Saturday, December 21, 2013

2013 in Review: #20-15

In this series of articles, I'll be listing and discussing my top 20 indie games of the year. While many indie GOTY lists I've seen tend to focus on the most popular and well known indies released in 2013, I hope mine represents a well-rounded look at the year's best.


20. Westerado
Browser (Site) | Watch the trailer
Defining Moment: Hard to pick just one, yet oddly enough, I think the fast travel screen captures the essence of the game the best, as you ride on your horse past the setting sun in perfectly pixelated Spaghetti Western style

I guess I should I credit Rock Paper Shotgun for bringing this gem to my attention. If not for their article about the game in November, I would have missed it. Westerado takes one of my favorite genres, the western, and gives it an atmospheric pixel art look, with gorgeous sunsets and windswept cemeteries. The game revolves around a randomly generated murder mystery as you search for your family's killer across an open world, slowly piecing together the identity and location of the killer through clues from NPCs and quests. Poker in the saloon, bandits in the mines, buffalo roaming the fields, Westerado is a fun and engaging experience worth playing.

19. SuperHOT
Browser (Site) | Watch the trailer
Defining Moment: The first time you sidestep between bullets as your own rounds blows an enemy away and the blood spray lights up the clean white rooms...all in wonderful slow motion

I first played SuperHOT when it was submitted for 7DFPS and it was one of my favorite entries, alongside Beyond Perspective and Probably Archery. Since then, the game has been updated with cleaner visuals and revamped levels, and while it may not be that long or that deep, it's an fantastic promise of what's to come. The minimalist visuals and slow motion turn the act of blowing enemies away into an art as bullets creep across the screen, blood flies in elegant arc. But SuperHOT is more than a pretty facade; the core mechanics remain tight and satisfying even after my many playthroughs and your vulnerability and limited ammo promotes caution and planning over reckless action.

18. Gods Will Be Watching
Browser (Site) | Watch the trailer
Defining Moment: I think the first time you unceremoniously die because you forgot to deal with the campfire speaks volumes about the tone and bleakness of the game.

I would have never thought that a simple single screen point-and-click game would become my favorite flash/freeware game since Nitronic Rush and Facade. But Gods Will Be Watching, and not just because of its awesomely ominous title or because it's gritty post-apocalyptic fiction. Not only does the game sport a great pixel art style, it's just a bleak, dark experience where every choice is grey, either bad or worse. Like SuperHOT, it's more of a snapshot of what the expanded game will offer, but when a snapshot is this affecting and unique, it deserves all the attention and acclaim it gets.

17. Sang Froid: Tales of Werewolves
PC (Site) | Watch the trailer
Defining Moment: Your bonfire is moments away from whittling to embers, you’re frantically reloading your one shot as the pack circles around you, eyes glinting in the light of the fire, one prepares to attack...and then darkness falls...

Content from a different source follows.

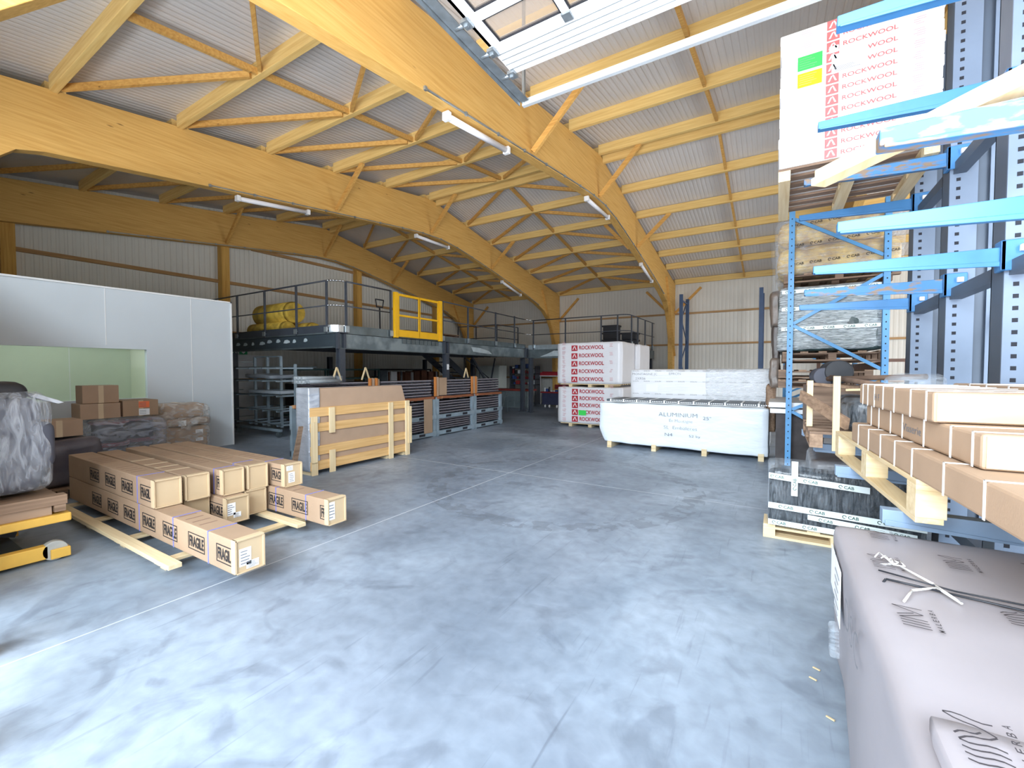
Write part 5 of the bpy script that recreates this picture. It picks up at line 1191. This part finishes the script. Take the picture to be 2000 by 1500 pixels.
shelf_unit('dark steel shelving with red and white workshop goods next to the white cabinet', -10.9, -9.5, 17.6, (.95, 1.2, 1.45, 1.7), 0, cm, 'the far shelving', 4)
t = thing('workbench', 'grey fronted workbench with a red top in front of the shelving', 'workbench', (-10.0, 16.4, 0))
b = bm_(); box(b, (-10.8, 15.9, .72), (-8.9, 16.6, .80)); obj('bench_top', b, mat('bench red', (150, 62, 54), .5, noise_amt=.15), t, .006)
b = bm_(); box(b, (-10.7, 15.98, .0), (-9.0, 16.5, .72)); obj('bench_body', b, mat('bench grey', (120, 132, 134), .45, noise_amt=.05), t, .006)
for k, x in enumerate((-10.3, -9.75, -9.2)):
    b = bm_(); [box(b, (x - .4 + .02, 15.95, .06 + .21 * q), (x + .12, 15.98, .25 + .21 * q)) for q in range(3)]; obj('drawer_column', b, mat('bench drawer', (110, 122, 126), .45, noise_amt=.04), t, .004)
t = thing('trestle', 'grey folding trestle legs in front of the workbench', 'trestle', (-8.9, 13.6, 0))
b = bm_()
for (x, y) in ((-9.3, 13.5), (-8.75, 13.5)): bar(b, (x, y, 0), (x + .12, y + .2, .8), .02, .02); bar(b, (x, y + .5, 0), (x + .12, y + .3, .8), .02, .02)
bar(b, (-9.2, 13.72, .8), (-8.6, 13.72, .8), .05, .04); bar(b, (-9.28, 13.55, .3), (-8.72, 13.55, .3), .02, .02); obj('trestle_frame', b, GALVD, t)
t = thing('tool_trolley', 'dark blue and red tool trolley on white castors right of the workbench', 'tool trolley', (-8.3, 17.0, 0))
b = bm_(); box(b, (-8.75, 16.8, .12), (-7.95, 17.3, .62)); obj('trolley_body', b, mat('trolley navy', (52, 56, 84), .5, noise_amt=.1), t, .01)
b = bm_(); box(b, (-8.8, 16.75, .62), (-7.9, 17.35, .68)); obj('tray', b, RED, t, .006)
for x in (-8.6, -8.4, -8.05):
    b = bm_(); tube(b, (x, 16.8, .06), (x + .03, 16.8, .06), .06, 12); obj('castor', b, WHITE, t)
random.seed(12)
for k in range(7):
    x = -8.72 + k * .11; b = bm_(); h_ = random.uniform(.05, .28); mi = k % 4; nm = ('bottle', 'tool_case', 'tin', 'rag_bundle')[mi]
    if mi in (0, 2): tube(b, (x + .04, 16.95, .68), (x + .04, 16.95, .68 + h_), .035, 12)
    else: box(b, (x, 16.9, .68), (x + .09, 17.1, .68 + h_ * .6))
    tag(recenter(obj(nm, b, [PAPER, MATS['tool blue'], DARKP, MATS['cabinet white']][mi], bevel=.005)), '%s on the tool trolley, %s from the left' % (nm.replace('_', ' '), ORD[k]), nm.replace('_', ' '), 'things on the tool trolley')
t = thing('red_cabinet', 'narrow dark red panel stand right of the tool trolley', 'stand', (-7.8, 17.6, 0))
b = bm_(); box(b, (-7.85, 17.5, 0), (-7.72, 18.0, .95)); box(b, (-8.7, 17.95, .75), (-7.85, 18.0, .95)); obj('stand_body', b, RED, t, .006)
t = thing('wall_shelf', 'white bracket shelf carrying a long red item on the far wall', 'shelf', (-8.9, 18.7, 1.3))
b = bm_(); box(b, (-9.7, 18.0, 1.32), (-7.9, 18.46, 1.36)); obj('shelf_board', b, WHITE, t)
b = bm_(); box(b, (-7.95, 18.1, 0), (-7.9, 18.15, 1.32)); box(b, (-9.7, 18.4, 0), (-9.66, 18.45, 1.32)); obj('shelf_leg', b, WHITE, t)
b = bm_(); box(b, (-9.6, 18.08, 1.36), (-8.1, 18.38, 1.5)); bar(b, (-9.5, 18.3, 1.52), (-8.2, 18.3, 1.5), .1, .05); tag(recenter(obj('red_case', b, mat('bright red', (178, 44, 56), .5, noise_amt=.08), bevel=.01)), 'long bright red case on the white shelf of the far wall', 'case')
# on the deck
for k, (y, z, x0, x1, r_, lab) in enumerate(((6.95, 3.14, -12.6, -11.0, .30, 'upper yellow insulation roll on the mezzanine'), (6.75, 2.70, -12.7, -11.0, .2, 'lower yellow insulation roll at the mezzanine edge, in front'), (7.3, 2.7, -12.6, -10.7, .2, 'lower tan yellow insulation roll on the mezzanine, behind'))):
    b = bm_(); tube(b, (x0, y, z), (x1 - .12, y, z), r_, 26); tube(b, (x1 - .12, y, z), (x1, y, z), r_, 26, 0, r_ * .86)
    tag(recenter(obj('insulation_roll', b, YWOOL)), lab, 'insulation roll', 'rolls on the mezzanine')
t = thing('pallet_truck', 'hand pallet truck on the mezzanine, its black handle beside the yellow gate', 'pallet truck', (-9.4, 8.6, 2.5))
b = bm_(); bar(b, (-9.3, 8.3, 2.55), (-9.2, 8.2, 3.3), .03, .03); tube(b, (-9.2, 8.1, 3.3), (-9.2, 8.06, 3.5), .015, 8); tube(b, (-9.2, 8.3, 3.3), (-9.2, 8.34, 3.5), .015, 8); tube(b, (-9.2, 8.06, 3.5), (-9.2, 8.34, 3.5), .018, 8); bar(b, (-9.2, 8.1, 3.3), (-9.2, 8.3, 3.3), .03, .03); obj('handle', b, DARKP, t)
b = bm_(); box(b, (-10.6, 8.15, 2.52), (-9.35, 8.3, 2.58)); box(b, (-10.6, 8.45, 2.52), (-9.35, 8.6, 2.58)); box(b, (-9.45, 8.15, 2.52), (-9.25, 8.6, 2.72)); obj('fork', b, YEL, t)
random.seed(5)
for k in range(6):
    b = bm_(); o = random.uniform(-.15, .15); box(b, (-11.6, 10.6 + o, 2.56 + k * .075), (-10.7, 13.4 + o, 2.60 + k * .075)); tag(recenter(obj('board', b, OLDW if k % 2 else BRD)), 'long brown board stacked on the mezzanine, %s from the bottom' % ORD[k], 'board', 'boards stacked on the mezzanine')
    if k < 6:
        for yy in (11.0, 12.8):
            b = bm_(); zb = 2.5 if k == 0 else 2.525 + k * .075; box(b, (-11.5, yy, zb), (-10.8, yy + .06, 2.56 + k * .075)); tag(recenter(obj('spacer', b, OLDX)), 'wooden spacer under the %s board of the mezzanine stack, %s end' % (ORD[k], 'near' if yy < 12 else 'far'), 'spacer', 'spacers in the mezzanine board stack')
for (x, y, n, lab) in ((-5.45, 16.2, 3, 'left'), (-4.85, 16.6, 2, 'right')):
    for k in range(n):
        t = thing('black_crate', '%s black plastic crate in the %s stack by the mezzanine rail' % (ORD[k], lab), 'crate', (x, y, 2.5 + k * .27), 0, 'black crates on the mezzanine')
        z = 2.5 + k * .27; b = bm_(); box(b, (x - .28, y - .2, z), (x + .28, y + .2, z + .24)); obj('crate_body', b, DARKP, t, .02)
        b = bm_(); box(b, (x - .31, y - .23, z + .2), (x + .31, y + .23, z + .265)); obj('crate_rim', b, DARKP, t, .008)
# small litter on the floor
for k, (x, y) in enumerate(((.184, 2.70), (.235, 2.43), (.205, 2.80))):
    b = bm_(); bar(b, (x - .02, y, .005), (x + .01, y - .02, .008), .008, .005); tag(recenter(obj('wood_splinter', b, PINE)), 'small pale wood splinter on the floor, %s one beside the door packages' % ['middle', 'nearest', 'furthest'][k], 'splinter', 'splinters on the floor')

Now granted, Sang Froid isn't perfect. As I said in my impressions, the voice acting is subpar and load times can be very long. But when you're actually playing, none of that matters. Sang Froid is a game where the odds are always stacked against you. Even you think you've planned for everything, you haven't. Having to reload each shot manually, manage your foe's fear, time your traps or see them wasted, fosters an atmosphere of tension and challenge, in which only the steadiest nerves will see you through the night.

16. Mirrormoon EP
PC, Mac, Linux (Site) | Watch the trailer
Defining Moment: Moving the moon for the first time and watching the landscape shift as you turn night to day and vice versa

It bears repeating: Mirrormoon EP is not about story or complex gameplay or moral choices or brain-twisting puzzles. It's about discovery. In Mirrormoon, space isn't just an expanse of blackness and stars, but a canvas of color and abstract architecture to explore. Every planet offers something new and interesting to discover and maybe you'll leave your mark with a name for your new discovery.

15. Prison Architect
PC, Mac, Linux (Site) | Watch the trailer 
Defining Moment: Getting attached to your wards, providing them with amenities and rec time, only to realize the sneaky bastards have been digging an escape tunnel the whole time and someone got shanked when your attention was elsewhere.

First thing, I realize Prison Architect technically released in 2012, but I'm going by the Steam release and well, I wasn't into PC gaming last year and didn't know the game existed till this summer. Okay, back to the game. Prison Architect is a game where emergent narratives and moments breathe life into the already deep and complex mechanics. Every choice matters, and some consequences won't become evident until days layer, when your prisoners are rioting, dead bodies bleed on the grass, and your guards are too tired and overworked to hold them back.